5. The problem D is confronting is how to formulate an alternative policy in terms of which no judgment will be certified except those that cannot be shaken by conflicting testimony (62). Frankfurt emphasizes that at this point in the Meditations, D is arguing from the perspective of common sense and not from a fully mature perspective. It is important to keep this in mind so as not to hang D for simply representing and not necessarily arguing for a common sense viewpoint.

6. So again, the dream argument means someone committed to their senses alone cannot distinguish physical objects and dream images (75). But dreams are like paintings, they might not themselves be real but surely represent something real. D argues that those things are the simple and universal elements of sensory objects (colors, shapes, etc.), which the imagination merely rearranges in dreams. Of course, one has to wonder what right D has to present a theory of the imagination at this point. But let's move on.

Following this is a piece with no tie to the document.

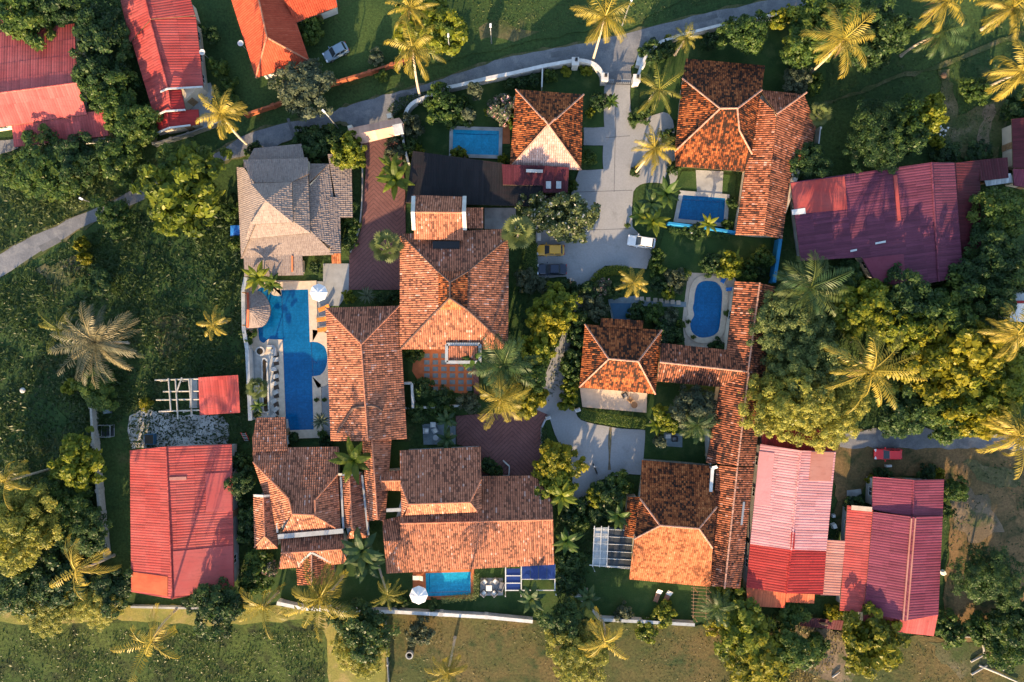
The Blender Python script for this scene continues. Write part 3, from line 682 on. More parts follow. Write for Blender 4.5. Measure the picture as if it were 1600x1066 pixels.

7. Frankfurt claims that the 1st Meditation only deals with sense material. So what about the mathematics discussion. His claim again is that math, for this naive subject of the 1st Meditation, is indeed extracted from sense data.

8. The existence of an omnipotent deity raises the possibility that there are no material objects at all, that even the most simple and universal things are not real (95) (because the non-existence of the material world means the non-existence of simples) (98). The hypothesis of an omnipotent deity leads to a slightly different way of doubting the truths of mathematics: while math doesn't need particular things for its truths to be valid (as physics needs objects, astronomy needs stars, etc.), but it does need something, anything to exist. If we can't be sure of the existence of anything, we can't be sure of the truths of mathematics.

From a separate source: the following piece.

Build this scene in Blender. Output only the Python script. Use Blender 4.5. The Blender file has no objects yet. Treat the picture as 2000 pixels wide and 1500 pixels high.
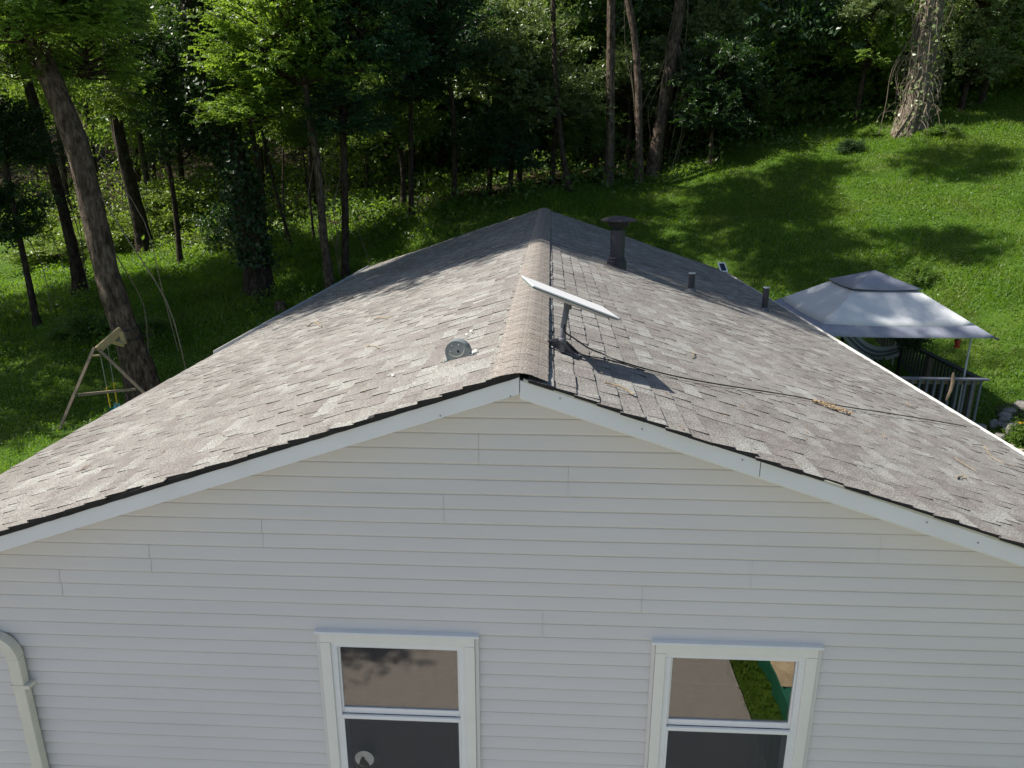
import bpy, math, random
import numpy as np
from mathutils import Vector, Matrix

S = bpy.context.scene
COL = S.collection
R = math.radians

# ------------------------------------------------------------------ camera, sky, sun, exposure
FPX = 1425.0
PITCH = math.atan(428 / FPX)
YAW = math.atan(76 / (FPX / math.cos(PITCH)))
CAM_Z = 5.4
cd = bpy.data.cameras.new('camera')
cam = bpy.data.objects.new('camera', cd)
COL.objects.link(cam)
cd.sensor_width = 36
cd.lens = 36 * FPX / 2000
cd.clip_end = 900
cam.location = (0, 0, CAM_Z)
cam.rotation_euler = (math.pi / 2 - PITCH, 0, YAW)
S.camera = cam

SUN_EL, SUN_AZ = R(52), R(-90.2)          # azimuth from +Y towards +X
w = bpy.data.worlds.new('World')
S.world = w
w.use_nodes = True
nt = w.node_tree
sky = nt.nodes.new('ShaderNodeTexSky')
sky.sky_type = 'NISHITA'
sky.sun_disc = False
sky.sun_elevation = SUN_EL
sky.sun_rotation = SUN_AZ
sky.air_density = 1.0
sky.dust_density = 1.2
nt.links.new(sky.outputs[0], nt.nodes['Background'].inputs[0])
nt.nodes['Background'].inputs[1].default_value = 0.075
sd = bpy.data.lights.new('sun', 'SUN')
sun = bpy.data.objects.new('sun', sd)
COL.objects.link(sun)
sd.energy = 4.8
sd.angle = R(0.55)
sd.color = (1, .95, .86)
to_sun = Vector((math.sin(SUN_AZ) * math.cos(SUN_EL), math.cos(SUN_AZ) * math.cos(SUN_EL), math.sin(SUN_EL)))
sun.rotation_euler = to_sun.to_track_quat('Z', 'Y').to_euler()
sun.location = to_sun * 60
S.view_settings.view_transform = 'Standard'
S.view_settings.look = 'None'
S.view_settings.gamma = 1
S.view_settings.use_curve_mapping = False
S.view_settings.exposure = 0.8
S.render.engine = 'CYCLES'
S.cycles.use_denoising = True
S.cycles.max_bounces = 6
S.cycles.diffuse_bounces = 3
S.cycles.glossy_bounces = 3
S.cycles.transmission_bounces = 4
S.cycles.transparent_max_bounces = 8
S.cycles.sample_clamp_indirect = 4

random.seed(4)
RNG = np.random.default_rng(11)

# ------------------------------------------------------------------ helpers
CAM_M = Matrix.Rotation(YAW, 3, 'Z') @ Matrix.Rotation(math.pi / 2 - PITCH, 3, 'X')


def ray(u, v):
    return CAM_M @ Vector(((u - 1000) / FPX, -(v - 750) / FPX, -1))


def at(u, v, Y):
    """the point at distance Y seen at pixel u, v of the photograph"""
    d = ray(u, v)
    return Vector((0, 0, CAM_Z)) + d * (Y / d.y)


def mesh_np(name, V, F):
    """fast mesh from arrays; F is (n,3) or (n,4)"""
    V = np.asarray(V, np.float32)
    F = np.asarray(F, np.int32)
    me = bpy.data.meshes.new(name)
    me.vertices.add(len(V))
    me.vertices.foreach_set('co', V.ravel())
    k = F.shape[1]
    me.loops.add(F.size)
    me.loops.foreach_set('vertex_index', F.ravel())
    me.polygons.add(len(F))
    me.polygons.foreach_set('loop_start', np.arange(0, F.size, k, dtype=np.int32))
    me.update(calc_edges=True)
    me.polygons.foreach_set('use_smooth', np.zeros(len(F), bool))
    return me


def tag(o, label=None, cat=None, group=None, kind=None):
    if label:
        o['label'] = label
    if cat:
        o['category'] = cat
    if group:
        o['group'] = group
    if kind:
        o['kind'] = kind
    return o


def empty(name, loc=(0, 0, 0), rz=0):
    o = bpy.data.objects.new(name, None)
    o.empty_display_size = .2
    COL.objects.link(o)
    o.location = loc
    o.rotation_euler = (0, 0, rz)
    return o


def link(name, me, mat=None, parent=None, loc=None):
    o = bpy.data.objects.new(name, me)
    COL.objects.link(o)
    if mat is not None and len(me.materials) == 0:
        for m in (mat if isinstance(mat, (list, tuple)) else [mat]):
            me.materials.append(m)
    if parent is not None:
        o.parent = parent
    if loc is not None:
        o.location = loc
    return o


class MB:
    """collects boxes, tubes, prisms and builds ONE mesh object"""

    def __init__(self):
        self.v, self.f = [], []

    def poly(self, vs, fs):
        b = len(self.v)
        self.v += [tuple(p) for p in vs]
        self.f += [tuple(b + i for i in q) for q in fs]
        return self

    def box(self, lo, hi, M=None):
        (a, b, c), (d, e, g) = lo, hi
        vs = [Vector(p) for p in ((a, b, c), (d, b, c), (d, e, c), (a, e, c), (a, b, g), (d, b, g), (d, e, g), (a, e, g))]
        if M is not None:
            vs = [M @ p for p in vs]
        return self.poly(vs, [(0, 3, 2, 1), (4, 5, 6, 7), (0, 1, 5, 4), (1, 2, 6, 5), (2, 3, 7, 6), (3, 0, 4, 7)])

    def bar(self, p, q, wx, wy, up=(0, 0, 1)):
        """rectangular bar from p to q"""
        p, q = Vector(p), Vector(q)
        d = (q - p).normalized()
        s = d.cross(Vector(up))
        if s.length < 1e-4:
            s = d.cross(Vector((0, 1, 0)))
        s.normalize()
        t = s.cross(d)
        vs = [b + s * (i * wx / 2) + t * (j * wy / 2) for b in (p, q) for i, j in ((-1, -1), (1, -1), (1, 1), (-1, 1))]
        return self.poly(vs, [(3, 2, 1, 0), (4, 5, 6, 7), (0, 1, 5, 4), (1, 2, 6, 5), (2, 3, 7, 6), (3, 0, 4, 7)])

    def tube(self, pts, r, n=8, cap=True, jit=0):
        pts = [Vector(p) for p in pts]
        rs = r if isinstance(r, (list, tuple)) else [r] * len(pts)
        vs, fs = [], []
        u = None
        for i, p in enumerate(pts):
            d = (pts[min(i + 1, len(pts) - 1)] - pts[max(i - 1, 0)]).normalized()
            if u is None:
                u = d.orthogonal().normalized()
            u = (u - d * u.dot(d)).normalized()
            v = d.cross(u)
            for k in range(n):
                a = 2 * math.pi * k / n
                rr = rs[i] * (1 + jit * random.uniform(-1, 1))
                vs.append(p + (u * math.cos(a) + v * math.sin(a)) * rr)
        for i in range(len(pts) - 1):
            for k in range(n):
                fs.append((i * n + k, i * n + (k + 1) % n, (i + 1) * n + (k + 1) % n, (i + 1) * n + k))
        if cap:
            fs.append(tuple(range(n - 1, -1, -1)))
            fs.append(tuple((len(pts) - 1) * n + k for k in range(n)))
        return self.poly(vs, fs)

    def lathe(self, prof, n=16, c=(0, 0, 0)):
        vs, fs = [], []
        for r, z in prof:
            for k in range(n):
                a = 2 * math.pi * k / n
                vs.append((c[0] + r * math.cos(a), c[1] + r * math.sin(a), c[2] + z))
        for i in range(len(prof) - 1):
            for k in range(n):
                fs.append((i * n + k, i * n + (k + 1) % n, (i + 1) * n + (k + 1) % n, (i + 1) * n + k))
        fs.append(tuple(range(n - 1, -1, -1)))
        fs.append(tuple((len(prof) - 1) * n + k for k in range(n)))
        return self.poly(vs, fs)

    def build(self, name, mat, parent=None, loc=None, smooth=False, bevel=0):
        me = bpy.data.meshes.new(name)
        me.from_pydata(self.v, [], self.f)
        if smooth:
            me.polygons.foreach_set('use_smooth', [True] * len(me.polygons))
        me.update()
        o = link(name, me, mat, parent, loc)
        if bevel:
            b = o.modifiers.new('bevel', 'BEVEL')
            b.width = bevel
            b.segments = 2
            b.limit_method = 'ANGLE'
        return o


# ------------------------------------------------------------------ materials
def mat_new(name):
    m = bpy.data.materials.new(name)
    m.use_nodes = True
    return m, m.node_tree.nodes, m.node_tree.links, m.node_tree.nodes['Principled BSDF']


def ramp(n, cols, pos=None):
    r = n.new('ShaderNodeValToRGB')
    cols = [tuple(c) + (1,) for c in cols]
    pos = pos or [i / (len(cols) - 1) for i in range(len(cols))]
    e = r.color_ramp.elements
    while len(e) < len(cols):
        e.new(.5)
    for i, c in enumerate(cols):
        e[i].position = pos[i]
        e[i].color = c
    return r


def noise(n, l, scale, detail=4, coord='Object', rough=.6, stretch=None):
    tc = n.new('ShaderNodeTexCoord')
    nz = n.new('ShaderNodeTexNoise')
    nz.inputs['Scale'].default_value = scale
    nz.inputs['Detail'].default_value = detail
    nz.inputs['Roughness'].default_value = rough
    if stretch:
        mp = n.new('ShaderNodeMapping')
        mp.inputs['Scale'].default_value = stretch
        l.new(tc.outputs[coord], mp.inputs[0])
        l.new(mp.outputs[0], nz.inputs['Vector'])
    else:
        l.new(tc.outputs[coord], nz.inputs['Vector'])
    return nz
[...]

9. The hypothesis that God somehow made me defective is the first thesis, which is then negated by the antithesis, God is good. But then we're at a dead end, universal doubt: we can neither decide on the existence of God, nor on whether his existence would allow our deception. It is possible that God allows us to always be deceived. But then, it seems even more likely that we are always deceived if we come from an even less perfect source. Frankfurt is showing here that we arrive at universal doubt without the introduction of God or the malin genie. God is brought in as an attempt to eliminate doubt. The malin genie is brought in not to prove universal doubt, but to entertain the possibility that our ideas are actually false, and not just doubtful.

PT. 2: REASON AND ITS VALIDATION

10. At the beginning of the 2nd Meditation, Descartes turns to himself and finds a belief particularly immune to skepticism: SUM. This does not mean that I exist but rather that the statement sum is in a certain sense indubitable. There are a few ways in which he proves the certainty of this statement, though the most well-known runs as follows:

1. I am deceived in thinking that I exist.
2. If I am deceived about anything, then I exist.
3. Hence, if I am deceived in thinking that I exist, then I do exist.
4. Therefore I do exist.
5. If I do exist, then I am not deceived in thinking that I exist.
6. Therefore, I am not deceived in thinking that I exist.

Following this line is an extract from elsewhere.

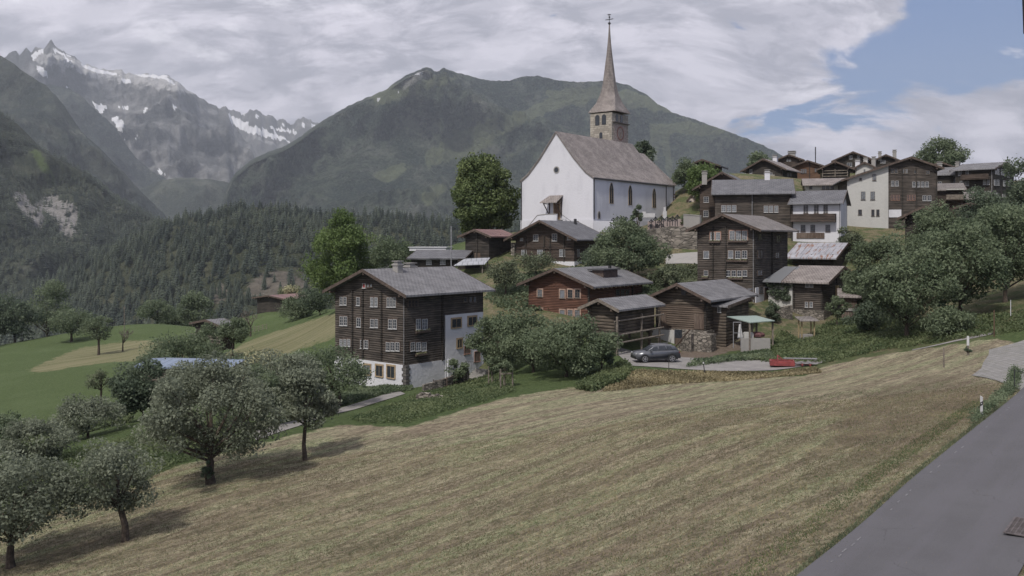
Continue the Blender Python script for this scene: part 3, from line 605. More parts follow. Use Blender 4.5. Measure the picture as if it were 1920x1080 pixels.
def tree(name, px, D, H, Rr, clear, label, cat='tree', leaf='mid', seed=0, n=5000, size=.2, r0=.16, lean=0.0, shape='round', clumps=40, group=None, base=None, gap=.15, bark=None, sx=1.0, off=(0, 0), crad=.30):
    rg = np.random.default_rng(seed+1000); r = random.Random(seed)
    b = base if base is not None else gp(px, D)
    root = empty(name, b, 0, label, cat, group)
    cz = clear+(H-clear)*.5; rz = (H-clear)*.5
    ctr = []
    for _ in range(clumps*4):
        if len(ctr) >= clumps: break
        d = rg.normal(size=3); d /= np.linalg.norm(d); q = rg.uniform(.25, 1.0)**.45*.82
        if shape == 'cone': f = rg.uniform(0, 1)**1.2; a = rg.uniform(0, 6.28); rr = (1-f*.93)*rg.uniform(.3, .9)*Rr; p = np.array([rr*math.cos(a), rr*math.sin(a), clear+(H-clear)*(.04+.9*f)])
        elif shape == 'egg': z = d[2]*q; k = 1-.32*max(0, z); p = np.array([d[0]*q*Rr*k, d[1]*q*Rr*k, cz+z*rz])
        else: z = d[2]*q; k = 1-.25*max(0, z)+.05*min(0, z); p = np.array([d[0]*q*Rr*k, d[1]*q*Rr*k, cz+z*rz])
        if rg.random() < gap: continue
        if shape != 'cone':
            lob = 1+.42*mnoise.noise(Vector((d[0]*1.6+seed*3.3, d[1]*1.6, d[2]*1.9)))+(.14 if rg.random() < .12 else 0)
            p = np.array([p[0]*lob, p[1]*lob, cz+(p[2]-cz)*(.6+.4*lob)])
        p[0] = p[0]*sx+off[0]; p[1] += off[1]
        ctr.append(p)
    ctr = np.array(ctr); rad = Rr*crad*rg.uniform(.5, 1.5, len(ctr))
    if shape == 'cone': rad *= (1.25-.75*np.clip((ctr[:, 2]-clear)/(H-clear), 0, 1))
    V, Fq, ci = leafcloud(rg, ctr, rad, n, size)
    ct = rg.uniform(0, .55, len(ctr)); tint = np.clip(ct[ci]+rg.uniform(0, .5, n), 0, 1)
    # trunk and limbs
    tb = MB(); fork = Vector((lean*clear, lean*.3*clear, clear*.95+.15)); top = Vector((off[0]*.7+lean*clear, off[1]*.5, clear+(H-clear)*.62))
    mid = fork*.5+Vector((r.uniform(-.08, .08)*clear, 0, 0))
    tb.bar((0, 0, -.5), (0, 0, .0), r0*1.5, r0*1.25, 8); tb.bar((0, 0, -.02), mid, r0*1.25, r0*.95, 8); tb.bar(mid, fork+Vector((0, 0, .05)), r0*.95, r0*.85, 8); tb.bar(fork, top, r0*.7, r0*.18, 6)
    pick = r.sample(range(len(ctr)), min(len(ctr), 14))
    for q in pick:
        e = Vector(ctr[q]); k = r.uniform(.0, .55); s0 = fork.lerp(top, k*max(0, min(1, (e.z-fork.z)/(H-clear+.01)))); m = s0.lerp(e, .5)+Vector((0, 0, -.06*(e-s0).length+r.uniform(-.1, .25)))
        rr = r0*r.uniform(.28, .5); tb.bar(s0, m, rr, rr*.6, 5); tb.bar(m, e, rr*.6, rr*.2, 5)
    tb.build('trunk', bark or BARK, root)
    link('crown', np_mesh('crown', V, Fq, LEAVES[leaf], tint), root)
    return root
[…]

It is therefore logically impossible to utter sum without it being true (137). The conclusion is not necessarily cogito ergo sum. The assertion is that whenever sum is considered, not necessarily believed, it is true. An interesting sidestepping of the question of belief. To repeat again, Frankfurt believes that D is not so much concerned with truth and falsity as he is with certainty and doubt. His aim here is to show that the certainty of sum is ubiquitous. Sum is permanently available as a solid foundation of knowledge because it is derivable from a premiss that is necessarily available whenever needed (152).

11. Res cogitans is introduced as a more explicit rendering of sum (156). Res cogitans is not my essence. As he says later in the 6th Meditation, my essence is to be a union of body and soul. Thinking thing is simply the only thing I can ascribe to myself indubitably at this juncture in the Meditations. It is indispensable to my existence but not, in itself, my essence.

12. What is clear and distinct perception (cdp)? To recognize something as necessarily true is to cdp it. Cdp does not in and of itself guarantee existence but only that we know what is necessarily involved in a concept. To cdp a triangle is to know that it has three sides. To cdp myself is to know that I exist. Existence is thus necessary attribute of myself in a way that it is not of the triangle.

Cdp is not, as is often thought, a kind of immediate, visual encounter with an object. It is, rather, an affair of reason (187). To perceive something clearly is to understands that there are no reasonable grounds upon which a thing can be doubted. To perceive something distinctly is to understand its implications and attributes. It is possible to perceive something clearly without perceiving it distinctly (he gives the example of pain), but not the other way around. In the end, Frankfurt argues that cdp is more a matter of prudence than it is absoluteness in method.